Almeno così appariva, ai miei occhi di bambino, un po’ per quei 6 anni di differenza, un po’ per quella maturità che, con i suoi “modi da adulto”, si portava appresso sin da ragazzo… infatti, dagli amici era soprannominato “il vecchio”.
Lui sapeva fare tutto: giocava bene a tennis, intratteneva le folle con i suoi racconti, era un esperto di cucina e di vino, sapeva andare in moto, scriveva di teatro… ed anche poesie.
Leggendo questo racconto, ambientato nel 1958, cioè 25 anni prima del mio “ingresso al Castello”, ho ritrovato quella poesia con la quale Alessandro accompagnava spesso le sue storie; poi, l’amore per il vino, per il cibo e per la campagna… così intenso, che in alcuni momenti ne ho respirato i profumi a pieni polmoni.
Traspare, nella dolce narrazione della vecchiaia, una forma di rispetto per chi ci ha preceduto e per l’esperienze che ci ha tramandato.

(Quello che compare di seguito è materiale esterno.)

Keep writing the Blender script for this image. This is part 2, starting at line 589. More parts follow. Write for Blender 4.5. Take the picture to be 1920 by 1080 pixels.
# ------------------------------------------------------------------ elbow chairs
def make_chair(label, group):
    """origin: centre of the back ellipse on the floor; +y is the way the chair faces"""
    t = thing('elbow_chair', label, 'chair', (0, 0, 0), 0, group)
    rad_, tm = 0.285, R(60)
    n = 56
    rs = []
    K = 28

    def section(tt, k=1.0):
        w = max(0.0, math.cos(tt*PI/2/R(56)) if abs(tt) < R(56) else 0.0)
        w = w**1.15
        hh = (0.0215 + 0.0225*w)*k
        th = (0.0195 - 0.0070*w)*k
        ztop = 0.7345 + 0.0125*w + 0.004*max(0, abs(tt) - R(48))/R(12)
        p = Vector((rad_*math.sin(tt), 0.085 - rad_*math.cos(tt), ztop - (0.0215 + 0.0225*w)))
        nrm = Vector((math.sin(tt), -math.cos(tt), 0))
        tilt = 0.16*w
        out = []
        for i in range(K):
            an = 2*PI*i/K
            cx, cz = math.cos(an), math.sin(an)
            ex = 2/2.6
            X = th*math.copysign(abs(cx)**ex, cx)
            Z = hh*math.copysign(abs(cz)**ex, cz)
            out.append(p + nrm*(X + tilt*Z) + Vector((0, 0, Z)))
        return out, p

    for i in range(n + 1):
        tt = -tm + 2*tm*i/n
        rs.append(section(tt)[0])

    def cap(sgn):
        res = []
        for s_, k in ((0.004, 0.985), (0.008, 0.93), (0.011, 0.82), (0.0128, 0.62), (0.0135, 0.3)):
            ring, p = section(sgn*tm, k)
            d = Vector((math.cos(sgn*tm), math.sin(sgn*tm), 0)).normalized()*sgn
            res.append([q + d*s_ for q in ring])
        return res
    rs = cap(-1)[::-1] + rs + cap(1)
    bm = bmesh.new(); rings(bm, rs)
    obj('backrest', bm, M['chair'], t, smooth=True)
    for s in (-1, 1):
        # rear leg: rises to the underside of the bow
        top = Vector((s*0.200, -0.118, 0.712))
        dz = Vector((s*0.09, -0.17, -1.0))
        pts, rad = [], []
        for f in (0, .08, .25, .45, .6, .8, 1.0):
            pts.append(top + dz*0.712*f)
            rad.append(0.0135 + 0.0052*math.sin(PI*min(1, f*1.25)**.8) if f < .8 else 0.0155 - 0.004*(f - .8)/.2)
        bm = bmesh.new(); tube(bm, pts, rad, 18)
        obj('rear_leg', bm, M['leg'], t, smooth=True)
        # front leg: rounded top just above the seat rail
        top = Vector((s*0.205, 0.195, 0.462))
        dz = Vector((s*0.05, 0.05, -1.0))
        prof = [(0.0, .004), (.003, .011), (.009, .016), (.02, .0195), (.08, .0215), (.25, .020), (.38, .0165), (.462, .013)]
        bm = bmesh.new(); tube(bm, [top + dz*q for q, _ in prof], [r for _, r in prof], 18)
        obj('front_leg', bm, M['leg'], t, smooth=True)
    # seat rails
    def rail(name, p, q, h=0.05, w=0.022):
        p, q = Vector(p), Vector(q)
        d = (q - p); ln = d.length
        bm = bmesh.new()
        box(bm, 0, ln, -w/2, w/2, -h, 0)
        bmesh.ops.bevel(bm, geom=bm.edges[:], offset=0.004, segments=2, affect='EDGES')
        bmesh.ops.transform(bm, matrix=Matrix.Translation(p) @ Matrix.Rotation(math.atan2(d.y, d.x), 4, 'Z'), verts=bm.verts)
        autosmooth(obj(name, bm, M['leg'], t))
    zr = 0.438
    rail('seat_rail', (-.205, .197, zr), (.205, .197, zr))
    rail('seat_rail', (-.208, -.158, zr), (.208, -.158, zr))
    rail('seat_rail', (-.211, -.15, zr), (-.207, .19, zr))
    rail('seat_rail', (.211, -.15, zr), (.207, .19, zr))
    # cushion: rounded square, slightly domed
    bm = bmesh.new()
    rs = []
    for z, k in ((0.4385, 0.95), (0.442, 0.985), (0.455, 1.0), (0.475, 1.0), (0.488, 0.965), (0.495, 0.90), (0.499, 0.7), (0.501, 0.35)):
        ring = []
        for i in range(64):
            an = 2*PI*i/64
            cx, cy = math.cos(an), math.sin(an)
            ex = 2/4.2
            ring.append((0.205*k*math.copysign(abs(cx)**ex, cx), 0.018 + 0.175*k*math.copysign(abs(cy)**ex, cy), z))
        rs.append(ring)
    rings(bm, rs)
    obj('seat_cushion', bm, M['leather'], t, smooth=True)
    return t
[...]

Inoltre c’è l’elogio dell’amicizia, a cui l’autore ha dedicato la vita…
Ma soprattutto, emerge quella voglia di distacco dal caos, nel quale siamo immersi quotidianamente, un elogio della “semplicità contadina”, di chi cerca “il sapore vero” delle cose e dei rapporti umani.
Alla fine della lettura, viene voglia… di essere invitati a cena dall’autore!
Per ascoltare altre storie, sì, ma anche per raccontarsi senza maschere, come non siamo più abituati a fare, nella consapevolezza di ricevere attenzione, perché: “uno che scrive in questo modo, è una persona abituata all’ascolto”.
E allora, viene anche voglia di gustare quelle ricette, buttate lì con dovizia di particolari, come solo chi rispetta la cucina, sa fare… ma soprattutto, viene voglia di brindare insieme, con quel Rosso di Mongiovino, che a prescindere dalla “magia della storia”, è il frutto di sacrifici, attenzioni e passione, che donano, ai palati ed al cuore di chi lo assapora, una gioia particolare.